WORK TO COMPLETE – Omit pictures and quote the listing below line by line, from its start through the line that holds "uvl.data.foreach_set('uv', uv.astype(np.float32).ravel())".

SUPPLIED INFORMATION –
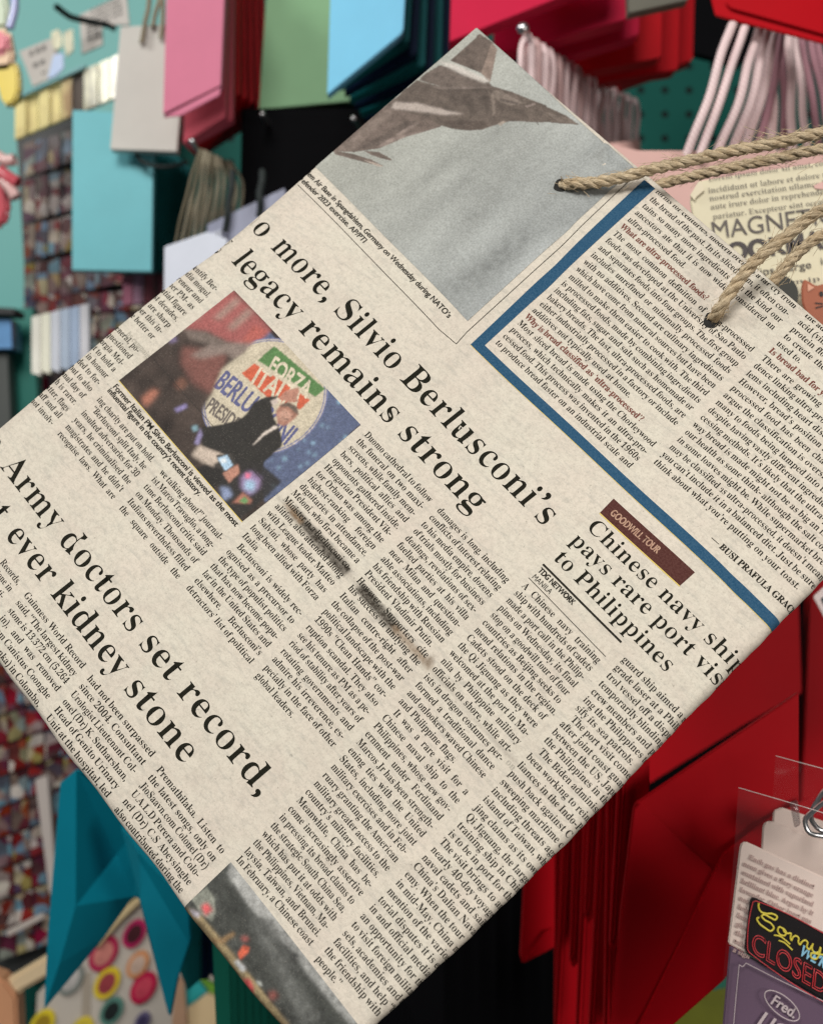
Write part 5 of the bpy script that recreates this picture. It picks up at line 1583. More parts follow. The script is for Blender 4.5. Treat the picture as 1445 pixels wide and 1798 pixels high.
pic = Picture(ship_corners, 230, 90, 0.27)
pic.C[:] = (0.046, 0.049, 0.045)
pic.C *= (1 + 0.14 * smooth_noise((90, 230), 8, 6, 13))[..., None]
for col, soft, al, pts in PRINT['ship']:
    pic.fill(col, soft, [pts], al)
pic.C *= (1 + 0.12 * smooth_noise((90, 230), 2.0, 2.0, 14))[..., None]
pic.build('printed_photo', 'printed picture of a dark ship with red flags')


# ------------------------------------------------------------------ rope handles
def sweep(points, radius, sides=8, name='tube', mat=None, parent=None, closed_caps=True, uvs=True, rad_fn=None):
    """A tube along points (metres, parent space), with u along the length and v round it."""
    P = np.array([tuple(p) for p in points], float)
    n = len(P)
    T = np.gradient(P, axis=0)
    T /= np.linalg.norm(T, axis=1)[:, None] + 1e-12
    ref = np.array([0, 0, 1.0]) if abs(T[0][2]) < 0.9 else np.array([1.0, 0, 0])
    Ns = np.zeros_like(P)
    nn = np.cross(T[0], ref)
    nn /= np.linalg.norm(nn)
    for i in range(n):
        nn = nn - T[i] * np.dot(nn, T[i])
        nn /= np.linalg.norm(nn) + 1e-12
        Ns[i] = nn
    B = np.cross(T, Ns)
    th = np.linspace(0, 2 * math.pi, sides, endpoint=False)
    r = np.full(n, radius) if rad_fn is None else np.array([rad_fn(i / (n - 1)) for i in range(n)]) * radius
    V = P[:, None] + (Ns[:, None] * np.cos(th)[None, :, None] + B[:, None] * np.sin(th)[None, :, None]) * r[:, None, None]
    idx = np.arange(n * sides).reshape(n, sides)
    nx = np.roll(idx, -1, 1)
    F = np.stack([idx[:-1], nx[:-1], nx[1:], idx[1:]], -1).reshape(-1, 4)
    s = np.concatenate([[0], np.cumsum(np.linalg.norm(np.diff(P, axis=0), axis=1))])
    return V.reshape(-1, 3), F, s, Ns, B


def add_uv(o, sl, sides_frac):
    uvl = o.data.uv_layers.new(name='UVMap')
    vi = np.zeros(len(o.data.loops), dtype=np.int32)
    o.data.loops.foreach_get('vertex_index', vi)
    uv = np.stack([sl[vi], sides_frac[vi]], 1)
    uvl.data.foreach_set('uv', uv.astype(np.float32).ravel())


def smooth_path(pts, n):
    P = np.array([tuple(p) for p in pts], float)
    d = np.concatenate([[0], np.cumsum(np.linalg.norm(np.diff(P, axis=0), axis=1))])
    # Catmull-Rom through the points
    out = []
    ts = np.linspace(0, d[-1], n)
    m = np.gradient(P, d, axis=0)
    for t in ts:
        i = min(max(np.searchsorted(d, t) - 1, 0), len(d) - 2)
        h = d[i + 1] - d[i]
        x = (t - d[i]) / h
        out.append((2 * x ** 3 - 3 * x ** 2 + 1) * P[i] + (x ** 3 - 2 * x ** 2 + x) * h * m[i] + (-2 * x ** 3 + 3 * x ** 2) * P[i + 1] + (x ** 3 - x ** 2) * h * m[i + 1])
    return np.array(out)


M_JUTE = make_jute()


def jute_rope(name, pts, parent, radius, seed):
    """Three-strand twisted jute cord with loose hairs, as one mesh."""
    rng = np.random.default_rng(seed)
    P = smooth_path(pts, 420)
    _, _, s, Nn, B = sweep(P, radius, 6)
    Vs, Fs, U, Wd = [], [], [], []
    nV = 0
    L = s[-1]
    lay = 0.0128
    for k in range(3):
        ph = 2 * math.pi * k / 3 + 2 * math.pi * s / lay + 0.5 * np.sin(s * 95 + seed) + 0.3 * np.sin(s * 260 + k)
        wob = 1 + 0.10 * np.sin(s * 700 + k * 2) + 0.08 * np.sin(s * 1730 + k)
        C = P + (Nn * np.cos(ph)[:, None] + B * np.sin(ph)[:, None]) * (radius * 0.50 * wob)[:, None]
        # finer ply bumps along each strand
        V, F, s2, n2, b2 = sweep(C, radius * 0.60, 14, rad_fn=lambda t, k=k: 1 + 0.10 * math.sin(t * 560 + k * 2.2) + 0.06 * math.sin(t * 1333 + k))
        th = np.tile(np.arange(14) / 14, len(C))
        lump = 1 + 0.09 * np.sin(th * 2 * math.pi * 4 + np.repeat(s2, 14) * 2600)
        Cc = np.repeat(C, 14, axis=0)
        V = Cc + (V - Cc) * lump[:, None]
        Vs.append(V)
        Fs.append(F + nV)
        nV += len(V)
        U.append(np.repeat(s2, 14) + 0.0 * th)
        Wd.append(th + k * 0.37)
    for _ in range(int(L * 2600)):
        i = rng.integers(2, len(P) - 3)
        a = rng.uniform(0, 2 * math.pi)
        n0 = Nn[i] * math.cos(a) + B[i] * math.sin(a)
        t0 = (P[i + 1] - P[i]) / np.linalg.norm(P[i + 1] - P[i])
        l = rng.uniform(0.0018, 0.0065) * (2.0 if rng.random() < 0.06 else 1.0)
        st = P[i] + n0 * radius * 0.85
        d = t0 * rng.choice([-1, 1]) * rng.uniform(0.5, 1.2) + n0 * rng.uniform(0.02, 0.5)
        c = np.cross(d, n0) * rng.uniform(-0.5, 0.5)
        H = np.array([st + d * l * x + c * l * x * x for x in np.linspace(0, 1, 5)])
        V, F, s2, _, _ = sweep(H, rng.uniform(0.00004, 0.00010), 4)
        Vs.append(V)
        Fs.append(F + nV)
        nV += len(V)
        U.append(np.repeat(s2, 4) + rng.uniform(0, 1))
        Wd.append(np.full(len(V), rng.uniform(0, 1)))
    o = mesh_np(name, np.concatenate(Vs), np.concatenate(Fs), M_JUTE, parent, smooth=True)
    add_uv(o, np.concatenate(U), np.concatenate(Wd))
    return o


MI = (Matrix.Translation(M3 @ _base + T3) @ M3.to_4x4()).inverted()


def cam_to_bag(px, py, lift):
    """Bag-space point seen at (px, py), lift mm in front of the page plane."""
    d = Vector(((px - 722.5) / FOC, 1.0, -(py - 899.0) / FOC))
    n = (M3 @ Vector((0, 0, 1))).normalized()
    o = M3 @ (Vector((0, 0, -lift)) / 1000.0) + T3
    s = n.dot(o) / n.dot(d)
    return MI @ (d * s)


def bagpts(L):
    return [cam_to_bag(*q_) for q_ in L]


jute_rope('rope_handle', bagpts([(974, 336, -7), (988, 327, 0.3), (1004, 322, 4.0), (1045, 320, 5.5), (1095, 311, 6.5), (1145, 297, 8), (1250, 273, 12), (1350, 253, 16), (1445, 233, 19), (1560, 215, 22), (1660, 235, 23), (1690, 300, 24), (1610, 345, 24), (1500, 352, 22), (1445, 368, 19), (1375, 418, 15), (1315, 470, 11), (1285, 508, 8), (1264, 540, 5), (1254, 556, 1), (1247, 568, -7)]), paper_bag, 0.00178, 21)
jute_rope('rope_handle', bagpts([(1085, 352, -9), (1120, 338, -9), (1165, 322, -8), (1225, 307, -6), (1300, 291, -4), (1380, 274, -2), (1450, 261, 0), (1560, 250, 2), (1650, 280, 2), (1670, 340, 2), (1590, 385, 1), (1500, 395, 0), (1447, 410, -2), (1405, 440, -4), (1368, 482, -7), (1340, 520, -9), (1318, 560, -9)]), paper_bag, 0.00168, 22)
for (hu, hv) in PRINT['holes']:
    ink = Ink()
    a_ = np.linspace(0, 2 * math.pi, 20, endpoint=False)
    ink.add(np.stack([hu + 2.5 * np.cos(a_) + 0.3 * np.sin(a_ * 3), hv + 2.7 * np.sin(a_)], 1), np.array([(0, i, i + 1) for i in range(1, 19)], dtype=np.int32))
    ink.build('punched_hole', M_HOLE, paper_bag, on_page, 0.2)

# ------------------------------------------------------------------ the shop wall behind
M_PEG = make_pegboard()
wall = mesh_obj('wall', [(x, y, z) for y in (1.42, 1.44) for x, z in ((-1.4, -1.2), (1.4, -1.2), (1.4, 1.2), (-1.4, 1.2))],
                [(0, 1, 2, 3), (7, 6, 5, 4), (0, 4, 5, 1), (1, 5, 6, 2), (2, 6, 7, 3), (3, 7, 4, 0)], M_PEG)
wall['kind'] = 'structure'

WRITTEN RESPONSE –
Write part 5 of the bpy script that recreates this picture. It picks up at line 1583. More parts follow. The script is for Blender 4.5. Treat the picture as 1445 pixels wide and 1798 pixels high.
pic = Picture(ship_corners, 230, 90, 0.27)
pic.C[:] = (0.046, 0.049, 0.045)
pic.C *= (1 + 0.14 * smooth_noise((90, 230), 8, 6, 13))[..., None]
for col, soft, al, pts in PRINT['ship']:
    pic.fill(col, soft, [pts], al)
pic.C *= (1 + 0.12 * smooth_noise((90, 230), 2.0, 2.0, 14))[..., None]
pic.build('printed_photo', 'printed picture of a dark ship with red flags')


# ------------------------------------------------------------------ rope handles
def sweep(points, radius, sides=8, name='tube', mat=None, parent=None, closed_caps=True, uvs=True, rad_fn=None):
    """A tube along points (metres, parent space), with u along the length and v round it."""
    P = np.array([tuple(p) for p in points], float)
    n = len(P)
    T = np.gradient(P, axis=0)
    T /= np.linalg.norm(T, axis=1)[:, None] + 1e-12
    ref = np.array([0, 0, 1.0]) if abs(T[0][2]) < 0.9 else np.array([1.0, 0, 0])
    Ns = np.zeros_like(P)
    nn = np.cross(T[0], ref)
    nn /= np.linalg.norm(nn)
    for i in range(n):
        nn = nn - T[i] * np.dot(nn, T[i])
        nn /= np.linalg.norm(nn) + 1e-12
        Ns[i] = nn
    B = np.cross(T, Ns)
    th = np.linspace(0, 2 * math.pi, sides, endpoint=False)
    r = np.full(n, radius) if rad_fn is None else np.array([rad_fn(i / (n - 1)) for i in range(n)]) * radius
    V = P[:, None] + (Ns[:, None] * np.cos(th)[None, :, None] + B[:, None] * np.sin(th)[None, :, None]) * r[:, None, None]
    idx = np.arange(n * sides).reshape(n, sides)
    nx = np.roll(idx, -1, 1)
    F = np.stack([idx[:-1], nx[:-1], nx[1:], idx[1:]], -1).reshape(-1, 4)
    s = np.concatenate([[0], np.cumsum(np.linalg.norm(np.diff(P, axis=0), axis=1))])
    return V.reshape(-1, 3), F, s, Ns, B


def add_uv(o, sl, sides_frac):
    uvl = o.data.uv_layers.new(name='UVMap')
    vi = np.zeros(len(o.data.loops), dtype=np.int32)
    o.data.loops.foreach_get('vertex_index', vi)
    uv = np.stack([sl[vi], sides_frac[vi]], 1)
    uvl.data.foreach_set('uv', uv.astype(np.float32).ravel())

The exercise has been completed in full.